[start Records provided]

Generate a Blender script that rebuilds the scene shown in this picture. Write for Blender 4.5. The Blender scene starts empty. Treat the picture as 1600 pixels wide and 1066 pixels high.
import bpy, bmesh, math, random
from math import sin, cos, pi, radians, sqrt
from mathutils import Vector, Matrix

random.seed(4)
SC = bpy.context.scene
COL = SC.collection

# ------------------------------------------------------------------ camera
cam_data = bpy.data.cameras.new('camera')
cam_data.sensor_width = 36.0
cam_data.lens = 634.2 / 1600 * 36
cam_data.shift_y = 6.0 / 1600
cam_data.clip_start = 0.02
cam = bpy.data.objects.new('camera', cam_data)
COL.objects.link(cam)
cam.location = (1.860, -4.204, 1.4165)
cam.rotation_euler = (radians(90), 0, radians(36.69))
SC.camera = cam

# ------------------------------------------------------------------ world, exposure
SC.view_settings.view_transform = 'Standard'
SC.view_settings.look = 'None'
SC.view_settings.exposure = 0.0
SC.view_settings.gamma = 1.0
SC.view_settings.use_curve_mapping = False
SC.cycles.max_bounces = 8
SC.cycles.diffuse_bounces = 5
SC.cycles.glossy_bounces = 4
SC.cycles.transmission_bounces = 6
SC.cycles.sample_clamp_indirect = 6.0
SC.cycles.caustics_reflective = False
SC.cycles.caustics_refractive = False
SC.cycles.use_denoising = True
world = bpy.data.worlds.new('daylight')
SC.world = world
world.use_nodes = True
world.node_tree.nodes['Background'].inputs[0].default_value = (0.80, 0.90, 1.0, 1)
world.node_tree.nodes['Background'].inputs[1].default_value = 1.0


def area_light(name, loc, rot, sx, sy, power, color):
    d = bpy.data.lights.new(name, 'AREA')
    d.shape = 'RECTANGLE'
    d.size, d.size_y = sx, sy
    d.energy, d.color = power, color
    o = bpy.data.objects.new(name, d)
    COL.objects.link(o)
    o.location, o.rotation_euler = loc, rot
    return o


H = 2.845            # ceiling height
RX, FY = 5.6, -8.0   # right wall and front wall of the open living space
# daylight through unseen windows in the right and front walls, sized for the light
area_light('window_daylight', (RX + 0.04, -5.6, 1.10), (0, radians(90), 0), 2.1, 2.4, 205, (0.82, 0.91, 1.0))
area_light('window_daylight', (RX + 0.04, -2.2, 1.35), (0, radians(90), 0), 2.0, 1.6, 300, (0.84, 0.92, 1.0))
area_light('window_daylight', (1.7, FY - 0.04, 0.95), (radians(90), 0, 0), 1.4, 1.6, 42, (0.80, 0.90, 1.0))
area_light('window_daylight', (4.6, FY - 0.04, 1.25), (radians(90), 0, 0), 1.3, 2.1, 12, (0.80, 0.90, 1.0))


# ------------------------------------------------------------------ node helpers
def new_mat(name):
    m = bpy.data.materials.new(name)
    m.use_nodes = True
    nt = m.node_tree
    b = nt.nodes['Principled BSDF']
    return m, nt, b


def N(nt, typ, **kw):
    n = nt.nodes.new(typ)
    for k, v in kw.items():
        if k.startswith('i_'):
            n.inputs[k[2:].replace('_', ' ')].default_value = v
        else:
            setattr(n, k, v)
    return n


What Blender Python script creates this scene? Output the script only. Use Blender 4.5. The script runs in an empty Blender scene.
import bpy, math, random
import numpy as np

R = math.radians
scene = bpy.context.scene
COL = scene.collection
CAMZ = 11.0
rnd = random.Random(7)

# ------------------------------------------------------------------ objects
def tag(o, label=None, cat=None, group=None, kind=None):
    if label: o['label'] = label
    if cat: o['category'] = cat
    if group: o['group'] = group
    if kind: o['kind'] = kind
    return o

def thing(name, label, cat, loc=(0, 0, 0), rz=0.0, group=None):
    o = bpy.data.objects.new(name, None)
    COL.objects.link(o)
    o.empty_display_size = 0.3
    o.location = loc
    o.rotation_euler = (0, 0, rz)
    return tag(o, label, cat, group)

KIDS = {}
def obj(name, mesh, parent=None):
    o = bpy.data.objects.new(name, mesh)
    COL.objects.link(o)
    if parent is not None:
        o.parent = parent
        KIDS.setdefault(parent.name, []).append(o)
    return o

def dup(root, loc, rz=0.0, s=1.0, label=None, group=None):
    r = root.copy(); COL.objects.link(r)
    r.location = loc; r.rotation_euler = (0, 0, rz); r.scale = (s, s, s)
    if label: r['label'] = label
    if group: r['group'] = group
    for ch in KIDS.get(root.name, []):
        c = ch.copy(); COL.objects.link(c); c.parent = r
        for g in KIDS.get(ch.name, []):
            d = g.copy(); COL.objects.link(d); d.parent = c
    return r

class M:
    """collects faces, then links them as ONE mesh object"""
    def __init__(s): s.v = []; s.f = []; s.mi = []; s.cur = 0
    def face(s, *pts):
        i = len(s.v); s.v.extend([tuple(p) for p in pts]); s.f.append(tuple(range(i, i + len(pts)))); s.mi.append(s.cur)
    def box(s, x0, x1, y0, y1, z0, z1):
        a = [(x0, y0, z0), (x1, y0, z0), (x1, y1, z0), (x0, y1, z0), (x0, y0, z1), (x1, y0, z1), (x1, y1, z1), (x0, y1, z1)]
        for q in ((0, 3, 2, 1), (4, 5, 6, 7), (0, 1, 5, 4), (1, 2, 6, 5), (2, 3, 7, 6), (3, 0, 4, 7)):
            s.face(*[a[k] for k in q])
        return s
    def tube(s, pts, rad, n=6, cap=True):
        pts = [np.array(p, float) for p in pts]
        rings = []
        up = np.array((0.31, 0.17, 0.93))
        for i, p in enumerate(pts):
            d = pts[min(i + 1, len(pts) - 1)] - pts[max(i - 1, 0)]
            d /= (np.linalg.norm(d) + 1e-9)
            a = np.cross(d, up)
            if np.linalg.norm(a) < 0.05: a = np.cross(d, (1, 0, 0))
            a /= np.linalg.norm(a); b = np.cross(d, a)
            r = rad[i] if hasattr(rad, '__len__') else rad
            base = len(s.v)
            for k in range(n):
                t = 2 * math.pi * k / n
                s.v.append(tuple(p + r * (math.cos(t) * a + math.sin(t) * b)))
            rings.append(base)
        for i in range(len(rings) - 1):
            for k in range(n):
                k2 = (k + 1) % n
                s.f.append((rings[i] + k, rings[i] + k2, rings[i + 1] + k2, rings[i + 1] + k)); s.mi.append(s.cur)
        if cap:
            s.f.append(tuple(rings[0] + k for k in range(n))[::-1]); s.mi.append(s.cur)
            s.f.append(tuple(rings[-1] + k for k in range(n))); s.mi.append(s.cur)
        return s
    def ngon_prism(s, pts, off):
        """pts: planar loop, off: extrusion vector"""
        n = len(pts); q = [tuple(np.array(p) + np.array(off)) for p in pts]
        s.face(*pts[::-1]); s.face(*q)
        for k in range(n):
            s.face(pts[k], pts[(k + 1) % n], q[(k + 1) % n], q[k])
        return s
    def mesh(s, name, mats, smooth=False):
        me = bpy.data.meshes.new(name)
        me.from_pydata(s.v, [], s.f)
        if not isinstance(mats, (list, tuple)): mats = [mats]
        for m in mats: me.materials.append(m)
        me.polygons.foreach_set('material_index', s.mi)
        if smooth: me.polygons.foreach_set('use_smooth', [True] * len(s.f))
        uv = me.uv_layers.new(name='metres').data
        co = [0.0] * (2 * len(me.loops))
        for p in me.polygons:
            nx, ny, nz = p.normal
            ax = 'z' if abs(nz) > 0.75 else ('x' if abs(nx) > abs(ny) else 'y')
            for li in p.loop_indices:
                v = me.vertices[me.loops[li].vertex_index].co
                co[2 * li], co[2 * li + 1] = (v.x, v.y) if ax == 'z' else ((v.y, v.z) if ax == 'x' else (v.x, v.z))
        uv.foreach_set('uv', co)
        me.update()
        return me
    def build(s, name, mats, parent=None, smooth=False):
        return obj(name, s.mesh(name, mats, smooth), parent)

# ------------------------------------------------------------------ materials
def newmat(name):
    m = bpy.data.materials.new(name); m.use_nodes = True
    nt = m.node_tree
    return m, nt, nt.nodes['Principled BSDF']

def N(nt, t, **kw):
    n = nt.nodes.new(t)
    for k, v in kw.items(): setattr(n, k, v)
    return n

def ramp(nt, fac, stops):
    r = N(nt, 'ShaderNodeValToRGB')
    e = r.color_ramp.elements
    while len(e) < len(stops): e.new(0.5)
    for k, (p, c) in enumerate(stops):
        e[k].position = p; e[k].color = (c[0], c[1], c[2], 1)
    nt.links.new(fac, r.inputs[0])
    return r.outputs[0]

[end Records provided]

Set exercise: Give the lines again, exactly as they stand, from the beginning of the data through the line with "COL = SC.collection".

Answer in full:
Generate a Blender script that rebuilds the scene shown in this picture. Write for Blender 4.5. The Blender scene starts empty. Treat the picture as 1600 pixels wide and 1066 pixels high.
import bpy, bmesh, math, random
from math import sin, cos, pi, radians, sqrt
from mathutils import Vector, Matrix

random.seed(4)
SC = bpy.context.scene
COL = SC.collection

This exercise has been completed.